Renting to a Relative

Baby boomers are caring for more people than any generation before them. It is not uncommon to hear of a middle aged couple helping out elderly parents, children, and even grandchildren. In many cases, this help includes renting to a relative. The assumption is that people can rent to relatives and get certain tax breaks available to land owners. However, there are a few special IRS laws that may leave people who take this route at risk of an audit and fines.

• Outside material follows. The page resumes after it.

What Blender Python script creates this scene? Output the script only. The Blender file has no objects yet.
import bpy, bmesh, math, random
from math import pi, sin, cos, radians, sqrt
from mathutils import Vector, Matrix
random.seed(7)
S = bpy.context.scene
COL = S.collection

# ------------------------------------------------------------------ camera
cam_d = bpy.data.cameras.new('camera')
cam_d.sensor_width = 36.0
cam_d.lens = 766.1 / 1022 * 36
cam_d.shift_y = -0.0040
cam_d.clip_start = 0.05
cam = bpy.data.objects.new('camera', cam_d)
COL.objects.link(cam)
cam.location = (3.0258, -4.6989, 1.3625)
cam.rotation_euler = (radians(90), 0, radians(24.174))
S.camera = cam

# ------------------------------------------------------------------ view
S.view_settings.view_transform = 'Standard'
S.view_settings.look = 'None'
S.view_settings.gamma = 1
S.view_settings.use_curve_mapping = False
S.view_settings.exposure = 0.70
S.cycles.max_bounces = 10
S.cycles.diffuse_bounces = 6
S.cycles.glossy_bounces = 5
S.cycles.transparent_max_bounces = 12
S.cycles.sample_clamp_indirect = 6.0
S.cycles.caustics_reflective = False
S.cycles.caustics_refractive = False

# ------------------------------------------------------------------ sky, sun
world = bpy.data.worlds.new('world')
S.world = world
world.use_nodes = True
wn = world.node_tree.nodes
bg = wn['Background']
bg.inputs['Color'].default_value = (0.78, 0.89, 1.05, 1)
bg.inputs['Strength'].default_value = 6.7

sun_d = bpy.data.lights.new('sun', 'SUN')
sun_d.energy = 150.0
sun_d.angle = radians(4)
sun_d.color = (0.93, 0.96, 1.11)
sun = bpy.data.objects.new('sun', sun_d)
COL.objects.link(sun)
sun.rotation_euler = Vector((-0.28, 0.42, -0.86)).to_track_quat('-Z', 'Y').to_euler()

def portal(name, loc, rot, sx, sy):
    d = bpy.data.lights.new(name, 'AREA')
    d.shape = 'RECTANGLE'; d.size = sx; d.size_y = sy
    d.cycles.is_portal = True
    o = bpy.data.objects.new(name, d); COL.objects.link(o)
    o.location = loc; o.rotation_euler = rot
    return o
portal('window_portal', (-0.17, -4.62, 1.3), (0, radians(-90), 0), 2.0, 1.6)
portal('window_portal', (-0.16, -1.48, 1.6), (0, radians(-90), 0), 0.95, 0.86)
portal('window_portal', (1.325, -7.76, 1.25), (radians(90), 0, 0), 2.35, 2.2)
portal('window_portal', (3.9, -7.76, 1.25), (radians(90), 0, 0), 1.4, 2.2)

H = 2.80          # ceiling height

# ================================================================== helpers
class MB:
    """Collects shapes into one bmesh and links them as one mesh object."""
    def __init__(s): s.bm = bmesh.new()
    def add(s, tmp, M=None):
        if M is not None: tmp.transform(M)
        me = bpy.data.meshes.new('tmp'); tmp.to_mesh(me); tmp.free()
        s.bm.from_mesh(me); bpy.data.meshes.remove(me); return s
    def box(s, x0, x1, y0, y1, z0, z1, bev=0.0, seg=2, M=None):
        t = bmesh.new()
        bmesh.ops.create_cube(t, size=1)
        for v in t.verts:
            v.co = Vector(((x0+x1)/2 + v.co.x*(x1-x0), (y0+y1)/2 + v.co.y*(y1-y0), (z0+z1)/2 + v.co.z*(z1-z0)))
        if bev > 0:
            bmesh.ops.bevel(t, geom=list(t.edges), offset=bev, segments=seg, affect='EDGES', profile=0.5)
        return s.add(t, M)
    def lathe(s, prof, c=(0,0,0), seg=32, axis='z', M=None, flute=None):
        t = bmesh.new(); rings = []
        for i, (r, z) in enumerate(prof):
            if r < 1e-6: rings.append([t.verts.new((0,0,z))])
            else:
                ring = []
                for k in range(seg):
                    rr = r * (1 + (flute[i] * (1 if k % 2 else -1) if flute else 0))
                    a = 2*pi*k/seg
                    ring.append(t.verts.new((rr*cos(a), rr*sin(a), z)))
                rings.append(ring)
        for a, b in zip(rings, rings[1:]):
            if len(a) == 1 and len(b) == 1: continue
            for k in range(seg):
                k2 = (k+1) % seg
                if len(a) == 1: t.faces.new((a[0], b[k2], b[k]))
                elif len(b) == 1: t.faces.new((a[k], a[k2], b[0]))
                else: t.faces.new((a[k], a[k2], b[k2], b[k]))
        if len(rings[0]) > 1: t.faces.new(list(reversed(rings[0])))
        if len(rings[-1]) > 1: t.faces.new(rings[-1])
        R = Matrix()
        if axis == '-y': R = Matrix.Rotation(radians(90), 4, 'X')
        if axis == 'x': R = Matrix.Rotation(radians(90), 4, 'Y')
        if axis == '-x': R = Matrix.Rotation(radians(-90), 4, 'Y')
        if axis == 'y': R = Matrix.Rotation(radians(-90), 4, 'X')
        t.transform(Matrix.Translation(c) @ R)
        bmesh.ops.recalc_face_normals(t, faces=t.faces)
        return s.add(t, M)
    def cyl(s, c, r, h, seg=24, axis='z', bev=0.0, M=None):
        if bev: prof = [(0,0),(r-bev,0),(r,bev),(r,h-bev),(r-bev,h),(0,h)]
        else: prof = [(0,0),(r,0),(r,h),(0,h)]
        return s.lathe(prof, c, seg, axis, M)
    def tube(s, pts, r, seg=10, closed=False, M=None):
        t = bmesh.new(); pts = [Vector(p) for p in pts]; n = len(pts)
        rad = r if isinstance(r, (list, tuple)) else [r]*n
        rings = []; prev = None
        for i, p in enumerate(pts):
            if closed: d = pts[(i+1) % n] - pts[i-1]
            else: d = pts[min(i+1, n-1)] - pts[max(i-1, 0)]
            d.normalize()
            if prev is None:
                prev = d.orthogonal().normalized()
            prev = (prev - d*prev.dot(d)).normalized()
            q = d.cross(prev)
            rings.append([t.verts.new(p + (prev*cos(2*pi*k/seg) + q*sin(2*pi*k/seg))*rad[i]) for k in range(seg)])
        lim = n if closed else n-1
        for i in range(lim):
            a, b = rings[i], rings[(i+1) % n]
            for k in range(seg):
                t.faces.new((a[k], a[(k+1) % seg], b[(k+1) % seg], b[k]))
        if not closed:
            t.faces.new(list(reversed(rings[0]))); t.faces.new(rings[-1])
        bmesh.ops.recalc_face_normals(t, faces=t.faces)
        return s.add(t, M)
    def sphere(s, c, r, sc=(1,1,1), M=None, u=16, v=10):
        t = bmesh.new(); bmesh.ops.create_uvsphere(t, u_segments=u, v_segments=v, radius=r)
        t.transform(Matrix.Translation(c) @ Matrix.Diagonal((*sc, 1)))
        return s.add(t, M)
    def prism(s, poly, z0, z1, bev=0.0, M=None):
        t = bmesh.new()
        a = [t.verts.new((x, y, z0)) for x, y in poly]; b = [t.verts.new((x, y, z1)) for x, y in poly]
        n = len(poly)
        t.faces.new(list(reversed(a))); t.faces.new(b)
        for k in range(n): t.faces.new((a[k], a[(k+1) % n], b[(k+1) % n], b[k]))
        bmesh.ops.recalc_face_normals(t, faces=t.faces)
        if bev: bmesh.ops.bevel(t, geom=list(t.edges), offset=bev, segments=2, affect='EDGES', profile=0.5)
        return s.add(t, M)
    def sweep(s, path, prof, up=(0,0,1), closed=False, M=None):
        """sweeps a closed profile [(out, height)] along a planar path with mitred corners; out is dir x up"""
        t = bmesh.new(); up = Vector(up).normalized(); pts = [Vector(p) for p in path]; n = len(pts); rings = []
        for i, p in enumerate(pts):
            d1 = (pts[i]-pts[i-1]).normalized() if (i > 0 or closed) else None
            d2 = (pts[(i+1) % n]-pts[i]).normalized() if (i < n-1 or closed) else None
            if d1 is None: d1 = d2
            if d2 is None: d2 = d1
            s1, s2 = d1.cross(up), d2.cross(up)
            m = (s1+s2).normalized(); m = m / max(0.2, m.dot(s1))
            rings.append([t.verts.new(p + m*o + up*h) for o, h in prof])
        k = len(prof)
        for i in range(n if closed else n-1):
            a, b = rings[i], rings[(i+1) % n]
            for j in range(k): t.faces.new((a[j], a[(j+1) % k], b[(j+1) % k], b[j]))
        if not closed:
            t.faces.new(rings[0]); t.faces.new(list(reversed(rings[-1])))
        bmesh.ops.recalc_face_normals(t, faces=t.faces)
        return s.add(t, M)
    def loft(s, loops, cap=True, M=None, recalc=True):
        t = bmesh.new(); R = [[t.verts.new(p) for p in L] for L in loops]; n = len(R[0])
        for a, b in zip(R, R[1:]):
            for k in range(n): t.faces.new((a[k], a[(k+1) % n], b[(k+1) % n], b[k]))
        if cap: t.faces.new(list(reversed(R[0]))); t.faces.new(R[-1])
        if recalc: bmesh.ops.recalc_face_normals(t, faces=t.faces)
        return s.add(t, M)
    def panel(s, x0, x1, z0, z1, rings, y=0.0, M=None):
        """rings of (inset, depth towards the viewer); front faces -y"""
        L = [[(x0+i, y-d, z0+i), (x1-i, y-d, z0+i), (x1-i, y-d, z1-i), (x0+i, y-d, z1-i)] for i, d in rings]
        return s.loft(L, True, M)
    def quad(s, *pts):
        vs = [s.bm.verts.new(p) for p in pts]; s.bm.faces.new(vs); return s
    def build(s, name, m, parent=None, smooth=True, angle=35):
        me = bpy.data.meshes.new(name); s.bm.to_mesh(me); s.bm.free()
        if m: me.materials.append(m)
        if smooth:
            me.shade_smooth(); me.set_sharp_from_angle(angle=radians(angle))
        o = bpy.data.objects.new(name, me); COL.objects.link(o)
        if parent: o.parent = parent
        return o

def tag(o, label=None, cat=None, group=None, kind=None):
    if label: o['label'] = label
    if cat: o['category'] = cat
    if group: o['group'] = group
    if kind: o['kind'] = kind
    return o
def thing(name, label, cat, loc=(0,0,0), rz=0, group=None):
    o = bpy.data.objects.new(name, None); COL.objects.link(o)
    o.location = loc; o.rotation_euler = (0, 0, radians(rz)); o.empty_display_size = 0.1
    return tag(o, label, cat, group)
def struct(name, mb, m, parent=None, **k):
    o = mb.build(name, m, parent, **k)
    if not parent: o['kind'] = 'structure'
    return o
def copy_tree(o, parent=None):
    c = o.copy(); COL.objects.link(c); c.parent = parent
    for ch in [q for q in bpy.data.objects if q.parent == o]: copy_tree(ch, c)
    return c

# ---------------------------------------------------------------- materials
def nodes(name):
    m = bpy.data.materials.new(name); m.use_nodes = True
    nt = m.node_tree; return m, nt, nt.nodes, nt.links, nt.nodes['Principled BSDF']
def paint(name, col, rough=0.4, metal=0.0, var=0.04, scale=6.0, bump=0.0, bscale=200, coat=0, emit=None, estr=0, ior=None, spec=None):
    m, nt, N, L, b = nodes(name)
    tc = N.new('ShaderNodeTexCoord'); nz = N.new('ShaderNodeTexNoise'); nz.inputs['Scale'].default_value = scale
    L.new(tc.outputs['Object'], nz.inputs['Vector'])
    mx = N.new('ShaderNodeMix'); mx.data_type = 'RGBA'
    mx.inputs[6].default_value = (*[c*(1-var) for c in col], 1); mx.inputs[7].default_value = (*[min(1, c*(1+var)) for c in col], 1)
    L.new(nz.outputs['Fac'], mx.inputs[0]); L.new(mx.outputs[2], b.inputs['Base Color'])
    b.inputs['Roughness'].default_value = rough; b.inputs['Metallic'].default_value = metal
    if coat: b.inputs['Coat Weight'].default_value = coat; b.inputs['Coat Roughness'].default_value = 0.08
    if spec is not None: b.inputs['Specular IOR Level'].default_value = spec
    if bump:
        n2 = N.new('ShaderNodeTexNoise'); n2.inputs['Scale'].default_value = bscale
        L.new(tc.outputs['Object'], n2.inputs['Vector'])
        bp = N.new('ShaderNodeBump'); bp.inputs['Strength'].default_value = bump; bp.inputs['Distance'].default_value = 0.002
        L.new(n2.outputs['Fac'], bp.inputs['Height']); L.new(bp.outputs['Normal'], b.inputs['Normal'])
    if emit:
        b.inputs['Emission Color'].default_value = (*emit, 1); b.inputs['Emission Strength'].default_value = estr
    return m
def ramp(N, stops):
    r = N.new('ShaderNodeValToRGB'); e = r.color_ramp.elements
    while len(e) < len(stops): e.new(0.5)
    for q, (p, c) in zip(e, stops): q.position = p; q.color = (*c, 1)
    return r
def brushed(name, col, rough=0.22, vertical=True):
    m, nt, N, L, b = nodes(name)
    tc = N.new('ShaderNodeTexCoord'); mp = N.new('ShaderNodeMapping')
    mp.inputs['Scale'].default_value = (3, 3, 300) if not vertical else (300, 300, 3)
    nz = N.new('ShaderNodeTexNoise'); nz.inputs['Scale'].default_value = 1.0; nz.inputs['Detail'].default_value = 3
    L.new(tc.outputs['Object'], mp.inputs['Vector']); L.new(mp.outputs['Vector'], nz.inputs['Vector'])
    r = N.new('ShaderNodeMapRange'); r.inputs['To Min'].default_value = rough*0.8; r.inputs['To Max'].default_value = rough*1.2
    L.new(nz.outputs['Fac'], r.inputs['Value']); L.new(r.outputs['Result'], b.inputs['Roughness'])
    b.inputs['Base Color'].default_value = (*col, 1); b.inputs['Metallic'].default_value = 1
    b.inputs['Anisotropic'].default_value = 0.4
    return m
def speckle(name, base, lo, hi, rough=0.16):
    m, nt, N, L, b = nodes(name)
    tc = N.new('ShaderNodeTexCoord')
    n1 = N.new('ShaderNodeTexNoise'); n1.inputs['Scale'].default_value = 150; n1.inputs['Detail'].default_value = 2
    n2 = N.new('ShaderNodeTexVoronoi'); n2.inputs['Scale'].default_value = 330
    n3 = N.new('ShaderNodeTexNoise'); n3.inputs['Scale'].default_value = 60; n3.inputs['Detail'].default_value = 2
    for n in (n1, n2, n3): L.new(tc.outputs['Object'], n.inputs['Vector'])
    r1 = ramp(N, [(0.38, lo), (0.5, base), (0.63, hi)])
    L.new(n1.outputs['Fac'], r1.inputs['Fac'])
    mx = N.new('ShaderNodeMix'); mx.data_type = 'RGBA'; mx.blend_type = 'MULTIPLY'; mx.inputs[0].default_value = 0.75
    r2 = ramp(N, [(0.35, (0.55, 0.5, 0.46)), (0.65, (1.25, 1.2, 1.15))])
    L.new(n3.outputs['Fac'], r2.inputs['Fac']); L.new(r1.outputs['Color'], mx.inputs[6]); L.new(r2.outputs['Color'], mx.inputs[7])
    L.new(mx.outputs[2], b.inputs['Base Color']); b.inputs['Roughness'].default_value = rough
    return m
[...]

What Qualifies as a Rental Property?

One common mistake is that people try to claim rental expenses for homes that are not technically rental properties by IRS regulations. In order to be a rental property, a property must be used by the owner less than 14 days per year or 10% of the time it was rented at a fair market value. If a home meets these qualifications, homeowners can write off a variety of expenses such as taxes, mortgage interest, maintenance, and utilities. Many homeowners manage to generate a loss on paper and offset other taxes, which can make renting to a relative at a cut rate seem like a good fiscal decision.

Fair Market Value Is Key

One sure way to red flag your tax return is to rent a home to another person at less than  fair market value. If this is not the case, none of the home expenses are deductible. There are actually more write offs if you allow the relative to live in the home without paying rent at all, although this could create interesting situations with gift taxes.

While it is generous to allow a relative to live in one of your properties at a less than prime rent, you cannot use tax write-offs to make up the difference. The IRS is becoming increasingly adept at identifying and red flagging this item, so it will pay to stay well on the right side of the law.